### Your goal
Take the listing and print it in full, exactly as given.

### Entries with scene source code
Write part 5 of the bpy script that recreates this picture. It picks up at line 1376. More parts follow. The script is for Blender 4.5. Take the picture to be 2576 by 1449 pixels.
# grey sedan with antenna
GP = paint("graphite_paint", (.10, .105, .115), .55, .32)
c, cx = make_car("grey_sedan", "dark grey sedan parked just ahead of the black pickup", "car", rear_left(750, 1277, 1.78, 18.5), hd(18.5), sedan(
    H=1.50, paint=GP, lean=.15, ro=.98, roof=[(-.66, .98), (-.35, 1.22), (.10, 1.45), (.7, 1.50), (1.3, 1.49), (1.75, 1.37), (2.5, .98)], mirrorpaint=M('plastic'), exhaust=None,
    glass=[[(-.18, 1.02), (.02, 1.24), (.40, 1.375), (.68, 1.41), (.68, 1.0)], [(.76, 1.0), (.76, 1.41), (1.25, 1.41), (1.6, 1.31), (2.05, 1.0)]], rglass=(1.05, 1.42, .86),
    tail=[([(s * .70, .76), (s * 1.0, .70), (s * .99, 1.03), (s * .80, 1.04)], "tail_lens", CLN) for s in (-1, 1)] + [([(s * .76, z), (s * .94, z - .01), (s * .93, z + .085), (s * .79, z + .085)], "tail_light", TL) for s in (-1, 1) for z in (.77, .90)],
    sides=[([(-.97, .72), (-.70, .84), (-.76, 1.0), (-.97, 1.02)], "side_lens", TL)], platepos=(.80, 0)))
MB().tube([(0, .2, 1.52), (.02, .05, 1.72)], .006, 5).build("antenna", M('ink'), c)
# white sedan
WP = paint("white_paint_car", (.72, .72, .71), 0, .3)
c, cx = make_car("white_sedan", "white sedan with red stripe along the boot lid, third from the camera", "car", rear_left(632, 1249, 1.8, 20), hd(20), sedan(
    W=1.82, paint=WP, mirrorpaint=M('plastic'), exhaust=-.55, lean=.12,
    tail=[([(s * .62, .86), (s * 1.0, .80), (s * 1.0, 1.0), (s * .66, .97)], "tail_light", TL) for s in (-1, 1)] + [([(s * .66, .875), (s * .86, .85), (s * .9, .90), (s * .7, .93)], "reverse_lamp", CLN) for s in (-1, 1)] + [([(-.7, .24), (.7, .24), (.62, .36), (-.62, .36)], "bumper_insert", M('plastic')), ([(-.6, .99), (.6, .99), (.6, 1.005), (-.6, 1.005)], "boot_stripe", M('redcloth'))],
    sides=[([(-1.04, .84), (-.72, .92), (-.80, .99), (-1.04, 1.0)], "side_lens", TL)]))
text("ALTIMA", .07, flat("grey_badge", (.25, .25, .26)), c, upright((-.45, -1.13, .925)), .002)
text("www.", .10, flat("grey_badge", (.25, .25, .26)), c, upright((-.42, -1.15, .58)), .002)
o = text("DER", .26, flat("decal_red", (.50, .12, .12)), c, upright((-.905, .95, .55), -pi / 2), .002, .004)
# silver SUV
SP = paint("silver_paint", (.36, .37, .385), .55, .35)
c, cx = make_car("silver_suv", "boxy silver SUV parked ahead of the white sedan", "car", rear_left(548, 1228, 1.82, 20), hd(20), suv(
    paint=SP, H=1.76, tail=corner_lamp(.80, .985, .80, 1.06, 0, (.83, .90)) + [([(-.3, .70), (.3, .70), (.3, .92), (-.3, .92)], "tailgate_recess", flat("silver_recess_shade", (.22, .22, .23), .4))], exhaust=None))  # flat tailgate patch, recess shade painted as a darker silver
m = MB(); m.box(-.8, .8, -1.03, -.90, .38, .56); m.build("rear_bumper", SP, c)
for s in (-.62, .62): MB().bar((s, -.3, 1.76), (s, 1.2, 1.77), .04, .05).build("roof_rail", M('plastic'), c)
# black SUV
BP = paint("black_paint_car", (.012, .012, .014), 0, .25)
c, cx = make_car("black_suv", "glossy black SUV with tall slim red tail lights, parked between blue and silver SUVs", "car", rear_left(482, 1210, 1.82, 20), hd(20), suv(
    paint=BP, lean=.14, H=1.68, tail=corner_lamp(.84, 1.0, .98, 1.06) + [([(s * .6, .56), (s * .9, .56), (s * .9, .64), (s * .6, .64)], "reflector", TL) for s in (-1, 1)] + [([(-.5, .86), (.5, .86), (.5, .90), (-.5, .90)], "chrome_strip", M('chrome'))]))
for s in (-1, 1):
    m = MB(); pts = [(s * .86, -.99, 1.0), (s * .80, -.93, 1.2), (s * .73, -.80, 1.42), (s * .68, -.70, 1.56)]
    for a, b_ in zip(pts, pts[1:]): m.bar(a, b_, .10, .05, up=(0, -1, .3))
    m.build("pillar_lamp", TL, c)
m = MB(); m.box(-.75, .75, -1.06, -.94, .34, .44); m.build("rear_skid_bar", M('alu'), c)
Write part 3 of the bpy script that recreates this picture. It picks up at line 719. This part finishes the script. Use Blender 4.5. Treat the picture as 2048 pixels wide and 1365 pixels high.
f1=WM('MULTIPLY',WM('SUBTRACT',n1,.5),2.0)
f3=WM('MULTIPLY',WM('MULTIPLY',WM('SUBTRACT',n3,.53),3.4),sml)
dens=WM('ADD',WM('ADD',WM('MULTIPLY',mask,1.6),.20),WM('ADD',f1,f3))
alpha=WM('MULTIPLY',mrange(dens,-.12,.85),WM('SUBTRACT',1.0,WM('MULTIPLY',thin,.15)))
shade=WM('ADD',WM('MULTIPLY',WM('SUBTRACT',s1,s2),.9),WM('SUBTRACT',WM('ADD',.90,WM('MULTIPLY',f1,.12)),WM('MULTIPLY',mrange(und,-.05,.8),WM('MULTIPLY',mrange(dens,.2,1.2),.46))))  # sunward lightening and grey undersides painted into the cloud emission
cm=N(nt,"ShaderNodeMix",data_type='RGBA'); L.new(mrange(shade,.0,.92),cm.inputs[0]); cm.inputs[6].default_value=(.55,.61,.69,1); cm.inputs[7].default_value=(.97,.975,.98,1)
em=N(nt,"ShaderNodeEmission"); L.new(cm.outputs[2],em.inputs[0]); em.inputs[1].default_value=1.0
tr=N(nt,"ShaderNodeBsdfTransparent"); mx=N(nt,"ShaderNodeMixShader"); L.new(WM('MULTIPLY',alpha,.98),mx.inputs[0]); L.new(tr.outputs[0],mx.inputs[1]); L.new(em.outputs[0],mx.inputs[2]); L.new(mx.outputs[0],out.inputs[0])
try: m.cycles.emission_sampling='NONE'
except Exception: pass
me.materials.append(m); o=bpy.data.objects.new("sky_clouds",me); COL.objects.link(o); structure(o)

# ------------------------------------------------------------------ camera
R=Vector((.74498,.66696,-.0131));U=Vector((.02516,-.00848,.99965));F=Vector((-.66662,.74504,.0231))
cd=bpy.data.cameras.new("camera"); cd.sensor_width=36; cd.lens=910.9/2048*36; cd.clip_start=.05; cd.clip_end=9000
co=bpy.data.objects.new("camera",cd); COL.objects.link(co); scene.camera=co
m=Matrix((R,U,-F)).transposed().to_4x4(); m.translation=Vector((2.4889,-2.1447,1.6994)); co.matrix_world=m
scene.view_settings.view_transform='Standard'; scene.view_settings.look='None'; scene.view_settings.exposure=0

### Result of this exercise
Write part 5 of the bpy script that recreates this picture. It picks up at line 1376. More parts follow. The script is for Blender 4.5. Take the picture to be 2576 by 1449 pixels.
# grey sedan with antenna
GP = paint("graphite_paint", (.10, .105, .115), .55, .32)
c, cx = make_car("grey_sedan", "dark grey sedan parked just ahead of the black pickup", "car", rear_left(750, 1277, 1.78, 18.5), hd(18.5), sedan(
    H=1.50, paint=GP, lean=.15, ro=.98, roof=[(-.66, .98), (-.35, 1.22), (.10, 1.45), (.7, 1.50), (1.3, 1.49), (1.75, 1.37), (2.5, .98)], mirrorpaint=M('plastic'), exhaust=None,
    glass=[[(-.18, 1.02), (.02, 1.24), (.40, 1.375), (.68, 1.41), (.68, 1.0)], [(.76, 1.0), (.76, 1.41), (1.25, 1.41), (1.6, 1.31), (2.05, 1.0)]], rglass=(1.05, 1.42, .86),
    tail=[([(s * .70, .76), (s * 1.0, .70), (s * .99, 1.03), (s * .80, 1.04)], "tail_lens", CLN) for s in (-1, 1)] + [([(s * .76, z), (s * .94, z - .01), (s * .93, z + .085), (s * .79, z + .085)], "tail_light", TL) for s in (-1, 1) for z in (.77, .90)],
    sides=[([(-.97, .72), (-.70, .84), (-.76, 1.0), (-.97, 1.02)], "side_lens", TL)], platepos=(.80, 0)))
MB().tube([(0, .2, 1.52), (.02, .05, 1.72)], .006, 5).build("antenna", M('ink'), c)
# white sedan
WP = paint("white_paint_car", (.72, .72, .71), 0, .3)
c, cx = make_car("white_sedan", "white sedan with red stripe along the boot lid, third from the camera", "car", rear_left(632, 1249, 1.8, 20), hd(20), sedan(
    W=1.82, paint=WP, mirrorpaint=M('plastic'), exhaust=-.55, lean=.12,
    tail=[([(s * .62, .86), (s * 1.0, .80), (s * 1.0, 1.0), (s * .66, .97)], "tail_light", TL) for s in (-1, 1)] + [([(s * .66, .875), (s * .86, .85), (s * .9, .90), (s * .7, .93)], "reverse_lamp", CLN) for s in (-1, 1)] + [([(-.7, .24), (.7, .24), (.62, .36), (-.62, .36)], "bumper_insert", M('plastic')), ([(-.6, .99), (.6, .99), (.6, 1.005), (-.6, 1.005)], "boot_stripe", M('redcloth'))],
    sides=[([(-1.04, .84), (-.72, .92), (-.80, .99), (-1.04, 1.0)], "side_lens", TL)]))
text("ALTIMA", .07, flat("grey_badge", (.25, .25, .26)), c, upright((-.45, -1.13, .925)), .002)
text("www.", .10, flat("grey_badge", (.25, .25, .26)), c, upright((-.42, -1.15, .58)), .002)
o = text("DER", .26, flat("decal_red", (.50, .12, .12)), c, upright((-.905, .95, .55), -pi / 2), .002, .004)
# silver SUV
SP = paint("silver_paint", (.36, .37, .385), .55, .35)
c, cx = make_car("silver_suv", "boxy silver SUV parked ahead of the white sedan", "car", rear_left(548, 1228, 1.82, 20), hd(20), suv(
    paint=SP, H=1.76, tail=corner_lamp(.80, .985, .80, 1.06, 0, (.83, .90)) + [([(-.3, .70), (.3, .70), (.3, .92), (-.3, .92)], "tailgate_recess", flat("silver_recess_shade", (.22, .22, .23), .4))], exhaust=None))  # flat tailgate patch, recess shade painted as a darker silver
m = MB(); m.box(-.8, .8, -1.03, -.90, .38, .56); m.build("rear_bumper", SP, c)
for s in (-.62, .62): MB().bar((s, -.3, 1.76), (s, 1.2, 1.77), .04, .05).build("roof_rail", M('plastic'), c)
# black SUV
BP = paint("black_paint_car", (.012, .012, .014), 0, .25)
c, cx = make_car("black_suv", "glossy black SUV with tall slim red tail lights, parked between blue and silver SUVs", "car", rear_left(482, 1210, 1.82, 20), hd(20), suv(
    paint=BP, lean=.14, H=1.68, tail=corner_lamp(.84, 1.0, .98, 1.06) + [([(s * .6, .56), (s * .9, .56), (s * .9, .64), (s * .6, .64)], "reflector", TL) for s in (-1, 1)] + [([(-.5, .86), (.5, .86), (.5, .90), (-.5, .90)], "chrome_strip", M('chrome'))]))
for s in (-1, 1):
    m = MB(); pts = [(s * .86, -.99, 1.0), (s * .80, -.93, 1.2), (s * .73, -.80, 1.42), (s * .68, -.70, 1.56)]
    for a, b_ in zip(pts, pts[1:]): m.bar(a, b_, .10, .05, up=(0, -1, .3))
    m.build("pillar_lamp", TL, c)
m = MB(); m.box(-.75, .75, -1.06, -.94, .34, .44); m.build("rear_skid_bar", M('alu'), c)
Write part 3 of the bpy script that recreates this picture. It picks up at line 719. This part finishes the script. Use Blender 4.5. Treat the picture as 2048 pixels wide and 1365 pixels high.
f1=WM('MULTIPLY',WM('SUBTRACT',n1,.5),2.0)
f3=WM('MULTIPLY',WM('MULTIPLY',WM('SUBTRACT',n3,.53),3.4),sml)
dens=WM('ADD',WM('ADD',WM('MULTIPLY',mask,1.6),.20),WM('ADD',f1,f3))
alpha=WM('MULTIPLY',mrange(dens,-.12,.85),WM('SUBTRACT',1.0,WM('MULTIPLY',thin,.15)))
shade=WM('ADD',WM('MULTIPLY',WM('SUBTRACT',s1,s2),.9),WM('SUBTRACT',WM('ADD',.90,WM('MULTIPLY',f1,.12)),WM('MULTIPLY',mrange(und,-.05,.8),WM('MULTIPLY',mrange(dens,.2,1.2),.46))))  # sunward lightening and grey undersides painted into the cloud emission
cm=N(nt,"ShaderNodeMix",data_type='RGBA'); L.new(mrange(shade,.0,.92),cm.inputs[0]); cm.inputs[6].default_value=(.55,.61,.69,1); cm.inputs[7].default_value=(.97,.975,.98,1)
em=N(nt,"ShaderNodeEmission"); L.new(cm.outputs[2],em.inputs[0]); em.inputs[1].default_value=1.0
tr=N(nt,"ShaderNodeBsdfTransparent"); mx=N(nt,"ShaderNodeMixShader"); L.new(WM('MULTIPLY',alpha,.98),mx.inputs[0]); L.new(tr.outputs[0],mx.inputs[1]); L.new(em.outputs[0],mx.inputs[2]); L.new(mx.outputs[0],out.inputs[0])
try: m.cycles.emission_sampling='NONE'
except Exception: pass
me.materials.append(m); o=bpy.data.objects.new("sky_clouds",me); COL.objects.link(o); structure(o)

# ------------------------------------------------------------------ camera
R=Vector((.74498,.66696,-.0131));U=Vector((.02516,-.00848,.99965));F=Vector((-.66662,.74504,.0231))
cd=bpy.data.cameras.new("camera"); cd.sensor_width=36; cd.lens=910.9/2048*36; cd.clip_start=.05; cd.clip_end=9000
co=bpy.data.objects.new("camera",cd); COL.objects.link(co); scene.camera=co
m=Matrix((R,U,-F)).transposed().to_4x4(); m.translation=Vector((2.4889,-2.1447,1.6994)); co.matrix_world=m
scene.view_settings.view_transform='Standard'; scene.view_settings.look='None'; scene.view_settings.exposure=0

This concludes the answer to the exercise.